» **DATASET CONTENT**
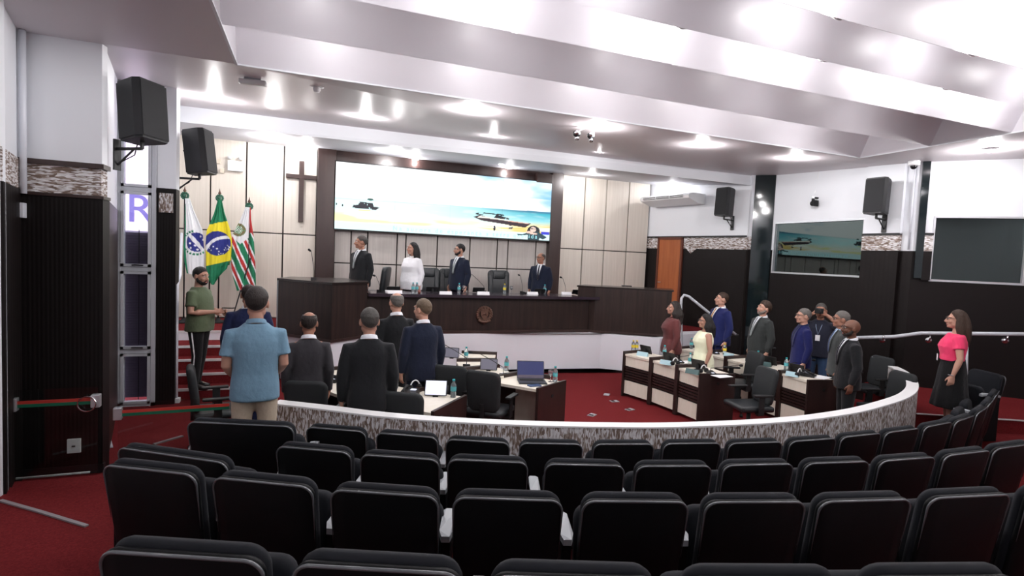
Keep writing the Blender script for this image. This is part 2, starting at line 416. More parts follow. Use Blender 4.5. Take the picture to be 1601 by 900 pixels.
# booth wall 1 with window: R1 -> R2 ; window z 2.27..3.35
def window_wall(i, a, b, t0, t1, zt=4.6):
    P0, P1 = lerp(a, b, t0), lerp(a, b, t1)
    wall_seg('wall_right_%d' % i, b, a, 3.35, zt, 'white_paint', .15, out=-1)
    wall_seg('wall_right_%d_lower' % i, b, a, 0, 2.27, 'black_slats_side', .15, out=-1)
    if t0 > .001:
        wall_seg('wall_right_%d_jamb' % i, P0, a, 2.76, 3.35, 'white_paint', .15, out=-1)
        wall_seg('wall_right_%d_jamb_lower' % i, P0, a, 2.27, 2.76, 'black_slats_side', .15, out=-1)
    if t1 < .999: wall_seg('wall_right_%d_pier' % i, b, P1, 2.76, 3.35, 'white_paint', .15, out=-1); wall_seg('wall_right_%d_pier_lower' % i, b, P1, 2.27, 2.76, 'black_slats_side', .15, out=-1)
    d = (Vector(b)-Vector(a)).normalized(); n = Vector((-d.y, d.x))      # away from the room? a->b runs towards the viewer
    if n.x < 0: n = -n
    q0, q1 = Vector(P0)+n*.05, Vector(P1)+n*.05
    g = MB().prism([q0[:], q1[:], (q1+n*.008)[:], (q0+n*.008)[:]], 2.29, 3.33).build('window_%d' % i, 'booth_glass'); g['kind'] = 'structure'
    fr = MB()
    for za, zb in ((2.255, 2.29), (3.33, 3.36)):
        fr.prism([(Vector(P0)-n*.015)[:], (Vector(P1)-n*.015)[:], (Vector(P1)+n*.08)[:], (Vector(P0)+n*.08)[:]], za, zb)
    for q, w_ in ((P0, .03), (P1, -.03)):
        q = Vector(q); fr.prism([(q-n*.015)[:], (q+d*w_-n*.015)[:], (q+d*w_+n*.08)[:], (q+n*.08)[:]], 2.27, 3.35)
    fr.build('window_frame', 'alu', g)
    # the dim booth behind
    bb = MB(); dp = 1.6
    A, B = Vector(P0)-d*.3, Vector(P1)+d*.3
    bb.add([(A.x, A.y, 1.6), (B.x, B.y, 1.6), ((B+n*dp).x, (B+n*dp).y, 1.6), ((A+n*dp).x, (A+n*dp).y, 1.6), (A.x, A.y, 3.9), (B.x, B.y, 3.9), ((B+n*dp).x, (B+n*dp).y, 3.9), ((A+n*dp).x, (A+n*dp).y, 3.9)],
           [(0,1,2,3), (4,7,6,5), (1,5,6,2), (2,6,7,3), (3,7,4,0)])
    bb.T = Matrix.Translation((n.x*.16, n.y*.16, 0)); v = bb.v; bb.v = [(x+n.x*.16, y+n.y*.16, z) for x, y, z in v]
    struct('wall_booth_%d' % i, bb, mat('booth_wall', (.20, .26, .25), .8))
    return n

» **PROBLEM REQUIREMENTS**
Print the complete listing exactly, apart from any pictures.

» **WRITTEN SOLUTION**
Keep writing the Blender script for this image. This is part 2, starting at line 416. More parts follow. Use Blender 4.5. Take the picture to be 1601 by 900 pixels.
# booth wall 1 with window: R1 -> R2 ; window z 2.27..3.35
def window_wall(i, a, b, t0, t1, zt=4.6):
    P0, P1 = lerp(a, b, t0), lerp(a, b, t1)
    wall_seg('wall_right_%d' % i, b, a, 3.35, zt, 'white_paint', .15, out=-1)
    wall_seg('wall_right_%d_lower' % i, b, a, 0, 2.27, 'black_slats_side', .15, out=-1)
    if t0 > .001:
        wall_seg('wall_right_%d_jamb' % i, P0, a, 2.76, 3.35, 'white_paint', .15, out=-1)
        wall_seg('wall_right_%d_jamb_lower' % i, P0, a, 2.27, 2.76, 'black_slats_side', .15, out=-1)
    if t1 < .999: wall_seg('wall_right_%d_pier' % i, b, P1, 2.76, 3.35, 'white_paint', .15, out=-1); wall_seg('wall_right_%d_pier_lower' % i, b, P1, 2.27, 2.76, 'black_slats_side', .15, out=-1)
    d = (Vector(b)-Vector(a)).normalized(); n = Vector((-d.y, d.x))      # away from the room? a->b runs towards the viewer
    if n.x < 0: n = -n
    q0, q1 = Vector(P0)+n*.05, Vector(P1)+n*.05
    g = MB().prism([q0[:], q1[:], (q1+n*.008)[:], (q0+n*.008)[:]], 2.29, 3.33).build('window_%d' % i, 'booth_glass'); g['kind'] = 'structure'
    fr = MB()
    for za, zb in ((2.255, 2.29), (3.33, 3.36)):
        fr.prism([(Vector(P0)-n*.015)[:], (Vector(P1)-n*.015)[:], (Vector(P1)+n*.08)[:], (Vector(P0)+n*.08)[:]], za, zb)
    for q, w_ in ((P0, .03), (P1, -.03)):
        q = Vector(q); fr.prism([(q-n*.015)[:], (q+d*w_-n*.015)[:], (q+d*w_+n*.08)[:], (q+n*.08)[:]], 2.27, 3.35)
    fr.build('window_frame', 'alu', g)
    # the dim booth behind
    bb = MB(); dp = 1.6
    A, B = Vector(P0)-d*.3, Vector(P1)+d*.3
    bb.add([(A.x, A.y, 1.6), (B.x, B.y, 1.6), ((B+n*dp).x, (B+n*dp).y, 1.6), ((A+n*dp).x, (A+n*dp).y, 1.6), (A.x, A.y, 3.9), (B.x, B.y, 3.9), ((B+n*dp).x, (B+n*dp).y, 3.9), ((A+n*dp).x, (A+n*dp).y, 3.9)],
           [(0,1,2,3), (4,7,6,5), (1,5,6,2), (2,6,7,3), (3,7,4,0)])
    bb.T = Matrix.Translation((n.x*.16, n.y*.16, 0)); v = bb.v; bb.v = [(x+n.x*.16, y+n.y*.16, z) for x, y, z in v]
    struct('wall_booth_%d' % i, bb, mat('booth_wall', (.20, .26, .25), .8))
    return n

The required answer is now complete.